Collecting the Looking
A visit to the west coast of Scotland over 30 years ago has shaped and informed my thinking and practice in multiple ways. Someone that I used to see there every year came up to me once, and said “I see you are painting the same view”, but the point is that I wasn’t. I might be looking in the same place but every time there is something different to see. And I don’t paint the view, but the weather, and the sky changing, the colour, the wind, even sometimes the rain, and always the battle with those elements.
And, as I have visited the same place so often, I have found that I can look at it in different ways, so there is the bigger picture and the micro, the sea and the sky and the rocks and the beach, or the crack in the rocks, a stone on the beach, a piece of seaweed, the waves coming in over a period of time, the journey of walking around the village. It is as if the more I look the more I see, and I have built a personal language from what I have seen there, from the textures of rocks and stones, paths and tracks, colour of the sea and sky, and clouds reflected in a puddle. The greens made bright in the rain, and the western facing horizon made technicolour at sunset, or disappearing in the rain.
How does this translate to a life lived mainly in London? Well, the period in Scotland is usually pretty intense, and I bring back a lot of drawings and paintings that I use as reference for new prints. I make printing plates there, out in the landscape, and then have to process and print those, and respond to them, and make new ones. I fill numerous sketchbooks, and use the drawings from these to start off new work- not copying but using the drawings as ‘jumping off’ points. And I enjoy the juxtaposition of elements from London and Scotland, and the fact that you cannot always tell which is which. The looking is the same in both places, and it helps me find my place, wherever I am.
When my daughter was small I learned to draw in the gaps in the day, whilst sitting on a train, or on a car journey, I even balanced a sketchbook on top of her pushchair and drew as we walked around South London. I understood then that it was possible to make art out of almost nothing, and that it is about the making, and what I bring to the making that is important.
As an artist, I make sense of the world around me by looking at it. I am lucky- it is a gift to find interest in almost anything, to look at something, use it and look at it again, and again. The smallest things can reward a lot of looking, and my work now often references previous work, or even includes it, as in the Re-pool series of prints. I have fun with drawing, with using different materials, mixing things up, setting myself a challenge- to fill a sketchbook in a day, or by drawing only from the top of the page for example. I like responding quickly- to be forced to make quick decisions. I like drawing in the dark, when it is hard to see detail and one is forced to simplify and reduce to almost abstraction.
I am a figurative artist, but I want to pare back the looking so that the meaning and the essence of the looking are distilled into a ‘new landscape’.
Printmaking is a major part of my practice, but it is not making prints that is important to me, rather using process to make new discoveries. And the possibilities of combination of techniques, mark making and difference feed my work. I work instinctively, and am always ready to make changes, or to start again- the work constantly evolves as I aim to capture a combination of memory, place and abstract composition.

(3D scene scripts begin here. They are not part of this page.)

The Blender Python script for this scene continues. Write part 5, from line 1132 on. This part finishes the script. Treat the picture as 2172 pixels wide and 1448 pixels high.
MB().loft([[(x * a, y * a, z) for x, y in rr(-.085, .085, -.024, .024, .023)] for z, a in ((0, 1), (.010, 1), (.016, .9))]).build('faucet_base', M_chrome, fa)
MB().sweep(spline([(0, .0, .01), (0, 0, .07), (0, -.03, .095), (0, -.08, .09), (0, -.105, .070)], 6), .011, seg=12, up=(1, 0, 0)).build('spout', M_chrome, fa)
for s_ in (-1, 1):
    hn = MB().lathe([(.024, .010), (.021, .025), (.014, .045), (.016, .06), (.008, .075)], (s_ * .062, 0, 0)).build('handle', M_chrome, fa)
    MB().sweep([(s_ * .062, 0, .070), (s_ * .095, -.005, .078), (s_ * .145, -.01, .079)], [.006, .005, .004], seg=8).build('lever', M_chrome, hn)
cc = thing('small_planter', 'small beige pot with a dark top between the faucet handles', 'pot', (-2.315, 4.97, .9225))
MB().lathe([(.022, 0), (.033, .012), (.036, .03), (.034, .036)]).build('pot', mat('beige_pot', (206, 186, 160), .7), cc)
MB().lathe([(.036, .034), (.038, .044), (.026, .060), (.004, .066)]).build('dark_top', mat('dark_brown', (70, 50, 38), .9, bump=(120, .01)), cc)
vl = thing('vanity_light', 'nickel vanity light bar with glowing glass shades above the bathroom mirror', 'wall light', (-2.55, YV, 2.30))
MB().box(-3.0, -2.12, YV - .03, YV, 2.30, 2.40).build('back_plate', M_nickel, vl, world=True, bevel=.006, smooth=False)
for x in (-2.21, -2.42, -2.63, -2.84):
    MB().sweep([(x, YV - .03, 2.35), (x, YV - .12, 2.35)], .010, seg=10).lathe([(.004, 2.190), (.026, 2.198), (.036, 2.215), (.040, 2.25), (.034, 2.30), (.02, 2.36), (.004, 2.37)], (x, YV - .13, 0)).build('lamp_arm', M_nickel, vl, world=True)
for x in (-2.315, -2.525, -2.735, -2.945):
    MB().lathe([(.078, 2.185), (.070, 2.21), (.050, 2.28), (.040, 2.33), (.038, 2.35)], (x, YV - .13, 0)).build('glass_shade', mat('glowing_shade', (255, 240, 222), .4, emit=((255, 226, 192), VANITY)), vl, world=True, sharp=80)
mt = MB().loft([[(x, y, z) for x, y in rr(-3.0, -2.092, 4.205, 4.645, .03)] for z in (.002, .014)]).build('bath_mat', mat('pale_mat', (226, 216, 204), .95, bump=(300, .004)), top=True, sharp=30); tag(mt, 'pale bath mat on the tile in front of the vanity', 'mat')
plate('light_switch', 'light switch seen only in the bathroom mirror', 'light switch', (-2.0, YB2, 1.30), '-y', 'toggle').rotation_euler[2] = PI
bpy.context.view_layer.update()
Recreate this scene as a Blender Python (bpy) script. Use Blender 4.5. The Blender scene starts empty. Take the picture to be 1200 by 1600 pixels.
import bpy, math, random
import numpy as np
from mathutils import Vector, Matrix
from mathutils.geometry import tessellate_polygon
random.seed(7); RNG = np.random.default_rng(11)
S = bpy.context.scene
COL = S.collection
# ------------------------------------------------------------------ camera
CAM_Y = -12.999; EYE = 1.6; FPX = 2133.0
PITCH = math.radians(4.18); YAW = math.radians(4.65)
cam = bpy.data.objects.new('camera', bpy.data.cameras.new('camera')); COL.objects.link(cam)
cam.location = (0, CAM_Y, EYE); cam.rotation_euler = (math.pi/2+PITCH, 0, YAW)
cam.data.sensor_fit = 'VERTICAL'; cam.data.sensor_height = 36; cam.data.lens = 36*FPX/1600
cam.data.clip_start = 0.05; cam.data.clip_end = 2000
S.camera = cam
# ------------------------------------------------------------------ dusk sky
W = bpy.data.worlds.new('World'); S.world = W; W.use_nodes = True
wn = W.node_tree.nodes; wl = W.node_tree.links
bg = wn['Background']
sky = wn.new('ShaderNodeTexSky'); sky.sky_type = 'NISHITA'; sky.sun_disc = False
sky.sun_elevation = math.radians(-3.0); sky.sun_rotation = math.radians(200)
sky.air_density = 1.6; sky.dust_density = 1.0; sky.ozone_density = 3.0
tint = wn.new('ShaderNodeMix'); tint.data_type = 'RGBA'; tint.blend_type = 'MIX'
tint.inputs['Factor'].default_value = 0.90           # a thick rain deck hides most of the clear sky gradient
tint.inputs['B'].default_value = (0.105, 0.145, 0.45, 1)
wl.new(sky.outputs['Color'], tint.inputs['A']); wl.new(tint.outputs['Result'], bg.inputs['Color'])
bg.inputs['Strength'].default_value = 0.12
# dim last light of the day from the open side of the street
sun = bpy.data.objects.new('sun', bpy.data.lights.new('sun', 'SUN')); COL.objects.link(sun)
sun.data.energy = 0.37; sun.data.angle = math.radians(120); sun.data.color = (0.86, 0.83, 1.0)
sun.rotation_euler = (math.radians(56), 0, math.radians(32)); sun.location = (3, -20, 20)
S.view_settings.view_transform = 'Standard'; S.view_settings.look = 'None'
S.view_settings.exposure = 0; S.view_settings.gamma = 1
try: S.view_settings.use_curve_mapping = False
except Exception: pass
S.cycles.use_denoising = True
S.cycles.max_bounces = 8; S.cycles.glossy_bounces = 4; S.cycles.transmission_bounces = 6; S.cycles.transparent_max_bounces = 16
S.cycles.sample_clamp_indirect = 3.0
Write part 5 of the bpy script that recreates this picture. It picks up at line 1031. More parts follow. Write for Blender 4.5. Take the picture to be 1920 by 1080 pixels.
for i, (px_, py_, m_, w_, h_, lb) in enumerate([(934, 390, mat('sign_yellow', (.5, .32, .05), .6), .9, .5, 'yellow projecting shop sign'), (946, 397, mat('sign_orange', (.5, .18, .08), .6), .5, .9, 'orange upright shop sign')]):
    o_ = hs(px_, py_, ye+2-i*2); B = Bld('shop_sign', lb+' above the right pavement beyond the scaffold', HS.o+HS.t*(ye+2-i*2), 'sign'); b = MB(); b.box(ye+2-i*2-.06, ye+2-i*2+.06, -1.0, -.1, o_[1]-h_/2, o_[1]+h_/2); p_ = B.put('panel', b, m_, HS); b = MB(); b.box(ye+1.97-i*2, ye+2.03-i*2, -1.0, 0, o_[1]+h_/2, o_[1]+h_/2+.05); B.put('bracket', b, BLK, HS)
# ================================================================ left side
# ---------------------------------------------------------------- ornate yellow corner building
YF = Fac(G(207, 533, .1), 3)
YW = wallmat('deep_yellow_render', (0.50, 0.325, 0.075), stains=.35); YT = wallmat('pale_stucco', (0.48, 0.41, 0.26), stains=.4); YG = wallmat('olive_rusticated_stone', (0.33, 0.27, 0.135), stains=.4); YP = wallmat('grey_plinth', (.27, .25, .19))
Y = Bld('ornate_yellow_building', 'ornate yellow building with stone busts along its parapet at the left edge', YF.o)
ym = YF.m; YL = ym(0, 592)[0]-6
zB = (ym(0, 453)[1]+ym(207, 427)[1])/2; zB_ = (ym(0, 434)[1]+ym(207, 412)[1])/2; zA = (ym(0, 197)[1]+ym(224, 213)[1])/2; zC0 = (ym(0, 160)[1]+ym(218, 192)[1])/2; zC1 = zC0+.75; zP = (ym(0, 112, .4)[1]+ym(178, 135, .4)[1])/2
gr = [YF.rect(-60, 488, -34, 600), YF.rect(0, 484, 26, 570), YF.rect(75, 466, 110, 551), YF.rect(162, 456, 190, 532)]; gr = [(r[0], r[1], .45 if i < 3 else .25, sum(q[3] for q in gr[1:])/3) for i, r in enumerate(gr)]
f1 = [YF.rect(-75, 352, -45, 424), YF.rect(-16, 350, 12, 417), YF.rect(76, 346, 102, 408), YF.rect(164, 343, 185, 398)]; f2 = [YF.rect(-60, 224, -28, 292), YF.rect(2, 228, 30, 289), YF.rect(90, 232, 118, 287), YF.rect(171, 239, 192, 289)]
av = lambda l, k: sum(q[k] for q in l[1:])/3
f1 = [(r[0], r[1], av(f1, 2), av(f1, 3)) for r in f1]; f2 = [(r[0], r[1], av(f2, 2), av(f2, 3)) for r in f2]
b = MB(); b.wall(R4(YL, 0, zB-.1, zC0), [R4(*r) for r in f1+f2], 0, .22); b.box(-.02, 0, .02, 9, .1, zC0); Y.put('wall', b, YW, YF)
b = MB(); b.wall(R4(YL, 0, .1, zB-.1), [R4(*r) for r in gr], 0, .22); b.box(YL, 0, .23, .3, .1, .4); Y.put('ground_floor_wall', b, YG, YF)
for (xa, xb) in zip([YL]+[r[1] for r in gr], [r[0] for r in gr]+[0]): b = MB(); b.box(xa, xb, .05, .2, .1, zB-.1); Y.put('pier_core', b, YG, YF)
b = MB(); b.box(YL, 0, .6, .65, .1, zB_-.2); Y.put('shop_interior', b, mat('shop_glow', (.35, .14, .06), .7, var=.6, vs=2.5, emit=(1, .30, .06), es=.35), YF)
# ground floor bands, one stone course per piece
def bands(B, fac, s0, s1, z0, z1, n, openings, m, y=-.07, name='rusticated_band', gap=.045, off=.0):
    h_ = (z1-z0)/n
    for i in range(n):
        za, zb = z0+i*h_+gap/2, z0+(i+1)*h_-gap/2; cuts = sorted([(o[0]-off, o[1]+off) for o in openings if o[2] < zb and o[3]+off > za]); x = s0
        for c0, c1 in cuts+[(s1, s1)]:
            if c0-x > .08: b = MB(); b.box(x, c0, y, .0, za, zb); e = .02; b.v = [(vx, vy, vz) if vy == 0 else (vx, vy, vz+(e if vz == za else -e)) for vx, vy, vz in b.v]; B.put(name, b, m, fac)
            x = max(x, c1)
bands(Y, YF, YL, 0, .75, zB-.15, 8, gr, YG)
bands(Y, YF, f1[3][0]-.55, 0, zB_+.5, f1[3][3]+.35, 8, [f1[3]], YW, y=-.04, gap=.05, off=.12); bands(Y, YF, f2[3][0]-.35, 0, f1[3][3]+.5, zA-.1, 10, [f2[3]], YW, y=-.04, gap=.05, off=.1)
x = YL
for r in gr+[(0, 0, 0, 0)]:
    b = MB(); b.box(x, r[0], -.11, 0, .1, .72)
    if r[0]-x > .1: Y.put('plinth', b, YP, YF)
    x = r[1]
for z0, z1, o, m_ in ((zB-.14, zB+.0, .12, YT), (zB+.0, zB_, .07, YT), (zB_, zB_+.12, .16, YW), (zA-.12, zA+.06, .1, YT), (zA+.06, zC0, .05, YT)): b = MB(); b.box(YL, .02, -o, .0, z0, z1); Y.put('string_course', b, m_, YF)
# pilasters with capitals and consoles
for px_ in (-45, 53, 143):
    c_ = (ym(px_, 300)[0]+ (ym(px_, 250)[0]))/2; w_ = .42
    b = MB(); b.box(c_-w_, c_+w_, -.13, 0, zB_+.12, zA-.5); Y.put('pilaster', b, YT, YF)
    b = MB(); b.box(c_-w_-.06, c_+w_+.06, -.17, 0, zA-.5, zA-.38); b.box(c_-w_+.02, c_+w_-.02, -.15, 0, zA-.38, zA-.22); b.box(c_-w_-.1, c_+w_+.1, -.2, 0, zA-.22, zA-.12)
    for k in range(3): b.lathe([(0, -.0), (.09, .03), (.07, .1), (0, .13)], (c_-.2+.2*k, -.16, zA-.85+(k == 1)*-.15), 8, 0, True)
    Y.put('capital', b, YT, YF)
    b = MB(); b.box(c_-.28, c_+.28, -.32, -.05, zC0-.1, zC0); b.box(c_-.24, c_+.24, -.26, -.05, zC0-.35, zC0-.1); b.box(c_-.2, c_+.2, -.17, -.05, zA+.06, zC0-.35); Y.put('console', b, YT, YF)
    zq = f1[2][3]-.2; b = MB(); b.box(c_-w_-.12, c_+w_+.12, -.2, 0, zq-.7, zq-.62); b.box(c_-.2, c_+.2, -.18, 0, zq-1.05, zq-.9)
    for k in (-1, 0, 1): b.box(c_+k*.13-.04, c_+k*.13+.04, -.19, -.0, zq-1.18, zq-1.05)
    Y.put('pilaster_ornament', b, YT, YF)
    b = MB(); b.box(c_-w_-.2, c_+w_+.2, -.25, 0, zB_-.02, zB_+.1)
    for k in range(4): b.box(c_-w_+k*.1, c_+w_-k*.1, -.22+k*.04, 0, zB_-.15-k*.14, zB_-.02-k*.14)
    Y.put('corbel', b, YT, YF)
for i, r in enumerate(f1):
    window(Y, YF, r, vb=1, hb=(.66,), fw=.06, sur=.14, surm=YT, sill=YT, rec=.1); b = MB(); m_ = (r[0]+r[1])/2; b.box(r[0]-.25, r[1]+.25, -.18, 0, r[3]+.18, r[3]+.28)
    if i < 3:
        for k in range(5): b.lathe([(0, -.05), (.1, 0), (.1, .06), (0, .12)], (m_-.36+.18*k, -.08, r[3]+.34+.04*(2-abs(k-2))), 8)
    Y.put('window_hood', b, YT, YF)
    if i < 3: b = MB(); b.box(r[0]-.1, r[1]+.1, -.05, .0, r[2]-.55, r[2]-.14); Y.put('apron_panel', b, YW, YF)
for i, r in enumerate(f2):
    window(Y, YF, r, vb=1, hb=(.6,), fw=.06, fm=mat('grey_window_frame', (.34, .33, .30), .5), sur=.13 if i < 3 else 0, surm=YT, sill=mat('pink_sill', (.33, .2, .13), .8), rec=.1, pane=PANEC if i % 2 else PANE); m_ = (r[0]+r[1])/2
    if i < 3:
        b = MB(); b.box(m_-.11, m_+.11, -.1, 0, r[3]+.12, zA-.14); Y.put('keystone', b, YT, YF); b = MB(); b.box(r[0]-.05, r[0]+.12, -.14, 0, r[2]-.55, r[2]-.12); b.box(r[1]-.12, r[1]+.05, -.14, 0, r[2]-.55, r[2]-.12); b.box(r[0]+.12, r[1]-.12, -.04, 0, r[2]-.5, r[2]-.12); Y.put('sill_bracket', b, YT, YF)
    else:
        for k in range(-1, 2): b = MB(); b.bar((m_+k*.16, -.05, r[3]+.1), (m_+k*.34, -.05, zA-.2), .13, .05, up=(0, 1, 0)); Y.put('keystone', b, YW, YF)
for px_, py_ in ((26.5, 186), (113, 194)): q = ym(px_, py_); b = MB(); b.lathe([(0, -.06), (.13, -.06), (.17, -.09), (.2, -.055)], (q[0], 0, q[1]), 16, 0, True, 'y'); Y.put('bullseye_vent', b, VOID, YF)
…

Techniques from print come back into drawing and painting and vice versa- I am always trying to blur the boundaries between them. I am uninterested in making ‘prints’ but use process as a means to an end. I often make single images, rejecting the idea of an edition. I work instinctively, respond to accident and chance, often working directly on the press to resolve an image. I work on the prints like paintings, embracing change.
Themes in the work? I have always been interested in the liminal, the line between sea and sky, land and sea, sky and land. I love the edge where a wave comes into the beach, the puddle dries up on a road, the tarmac repair is a different colour to the original. I am interested in contrasting textures, large and small, man-made and natural. I like to record surface through rubbings and drawing. I am a collector of things seen. I record topography. Colour becomes heightened by repetition and reinvented by continued looking.
I am interested in interior and exterior spaces, in man-made interventions in the landscape- lights shining through a curtain in the dark, car lights on a motorway, lines of a fence across a hill, gantries across the motorway.
Michelle Avison
Michelle Avison studied painting at the Slade School of Art in the late 1980’s, going on later to study Printmaking MA at Wimbledon School of Art. Michelle established SLAUGHTERHAUS Print Studio with her husband, artist Alex Le Fevre in 2010. She has work in public and private collections in the UK. She is an experienced artist educator and is also currently Head of Printmaking and Bookbinding at Morley College, London.